Supermodel Alessandra Ambrosio's eye-opening weekend
Ambrosio catches some rays with friends, snaps pic
Sexy Brazilian model and actress Alessandra Ambrosio appears in a nude cover photo on the new issue of Maxim — but it is a photo inside that has her steamed.
The 34-year-old brunette did not like that 38-year-old investor Sardar Biglari, whose Biglari Holdings purchased Maxim in 2014, stuck around for every minute of the two-day shoot last summer in Monte Carlo, an insider said.
At one point, insiders said, the Victoria’s Secret stunner reluctantly agreed to pose in a photo with Biglari on a balcony of the Hotel de Paris — with the express understanding it was not for publication.
Alessandra “was creeped out by Biglari, who hung around on the set,” said the insider.
“That’s not going to run, right?” an insider said she asked Fashion Director Wayne Gross after the photo with Biglari was taken.
She was assured it was not for publication, the insider said.
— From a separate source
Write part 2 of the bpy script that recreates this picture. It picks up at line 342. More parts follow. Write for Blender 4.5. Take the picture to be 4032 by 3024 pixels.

But the Ambrosio and Biglari photo — with him dressed in white and puffing on a big cigar — was published, splashed in a huge way on a two-page spread under the headline, “A View to Kill.”
Biglari is not identified in the photo, but an insider said the Iranian-born investor, who fancies himself a mini-Warren Buffett, spends a lot of time in Monte Carlo and was boasting to staffers about the photo shoot for weeks.
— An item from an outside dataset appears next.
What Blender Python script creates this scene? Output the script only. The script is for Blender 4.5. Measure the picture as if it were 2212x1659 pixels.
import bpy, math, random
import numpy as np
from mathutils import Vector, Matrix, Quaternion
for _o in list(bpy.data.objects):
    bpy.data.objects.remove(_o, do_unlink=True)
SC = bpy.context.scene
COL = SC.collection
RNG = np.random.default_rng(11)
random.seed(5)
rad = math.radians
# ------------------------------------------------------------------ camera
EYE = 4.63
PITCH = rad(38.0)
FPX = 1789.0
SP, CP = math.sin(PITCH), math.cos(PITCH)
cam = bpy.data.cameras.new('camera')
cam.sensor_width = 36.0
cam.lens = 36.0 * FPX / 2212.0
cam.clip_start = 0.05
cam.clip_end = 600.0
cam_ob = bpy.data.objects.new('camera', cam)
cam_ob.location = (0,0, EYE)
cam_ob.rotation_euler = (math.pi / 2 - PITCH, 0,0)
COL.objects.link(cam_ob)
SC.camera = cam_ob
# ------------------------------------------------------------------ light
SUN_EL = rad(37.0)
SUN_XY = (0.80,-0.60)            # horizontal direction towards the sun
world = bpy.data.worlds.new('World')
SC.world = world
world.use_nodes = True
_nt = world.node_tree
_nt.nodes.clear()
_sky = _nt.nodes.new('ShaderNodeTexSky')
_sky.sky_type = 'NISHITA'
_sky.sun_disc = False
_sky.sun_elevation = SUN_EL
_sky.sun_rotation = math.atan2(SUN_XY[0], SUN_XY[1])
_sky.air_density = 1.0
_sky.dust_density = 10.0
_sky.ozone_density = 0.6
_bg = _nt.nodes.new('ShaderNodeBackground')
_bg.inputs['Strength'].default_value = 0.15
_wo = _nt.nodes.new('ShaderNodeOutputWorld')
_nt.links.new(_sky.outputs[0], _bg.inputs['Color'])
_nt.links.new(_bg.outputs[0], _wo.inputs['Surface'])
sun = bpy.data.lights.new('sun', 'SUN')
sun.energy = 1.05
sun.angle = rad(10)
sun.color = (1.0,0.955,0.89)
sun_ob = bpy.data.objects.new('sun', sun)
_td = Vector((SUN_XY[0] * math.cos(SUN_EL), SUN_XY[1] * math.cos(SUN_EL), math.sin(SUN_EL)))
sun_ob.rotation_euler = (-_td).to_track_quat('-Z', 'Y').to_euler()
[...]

Normally, Maxim Editor-in-Chief Kate Lanphear would have shown the selected photos to Ambrosio’s agent or manager for approval, said the insider.
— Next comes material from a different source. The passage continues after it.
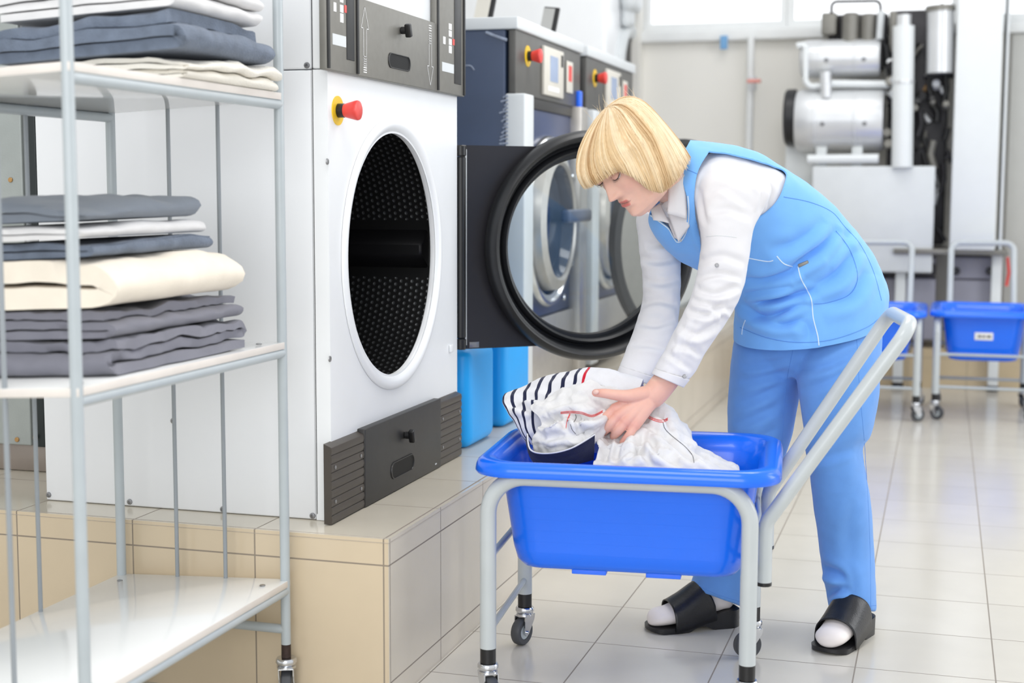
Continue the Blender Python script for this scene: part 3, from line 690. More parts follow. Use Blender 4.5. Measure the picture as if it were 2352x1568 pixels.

But Gross was gone in September and Lanphear was bounced in October — along with most of the creative and design team. It is not clear if the photos were run by Ambrosio.
A spokesman for Ambrosio told Media Ink his client had no trouble with the nude cover photo shot by noted fashion photographer Gilles Bensimon.
“She tweeted it on Instagram,” the spokesman, Milos Blagojevic, at Full Picture Management, told Media Ink.
Asked if she objected to the publication of the photo of herself and Biglari, he said: “We have no comment on that.”
Bensimon this week denied there is any rift between Ambrosio and Biglari.
“In absolutely no way did the described situation occur,” he said in a statement released via Maxim. “Alessandra was a dream to work with and enjoyed the photo shoot. She was incredibly pleased with both her cover and the spread.”
Lanphear was officially out on Oct. 22, only days after publisher Kevin Martinez revealed that a second redesign is planned for early next year and that the slumping magazine was going to slash the rate base from 2 million to 900,000.
The dust-up is just the latest chapter in the recent turbulent history of the magazine. Maxim was sold to Biglari Holdings in February 2014 for $12 million after an earlier deal to sell it to Darden Media for $31 million collapsed in late 2013.
Biglari had nothing to do with the failed sale to Darden that resulted in the fraud conviction of Calvin Darden Jr. and the indictment of lawyer Harvey Newkirk on related charges. Newkirk is on trial in Manhattan federal court.
Maxim posted an operating loss of $10.1 million in the first half of 2015. But Biglari wants to leave his stamp on the title, literally.
In the December issue, a version of his signature appears in the upper left corner of the magazine.
A Maxim spokeswoman said his signature will now appear on all future issues.
Biglari supervised the December issue after Lanphear’s ouster, insiders said.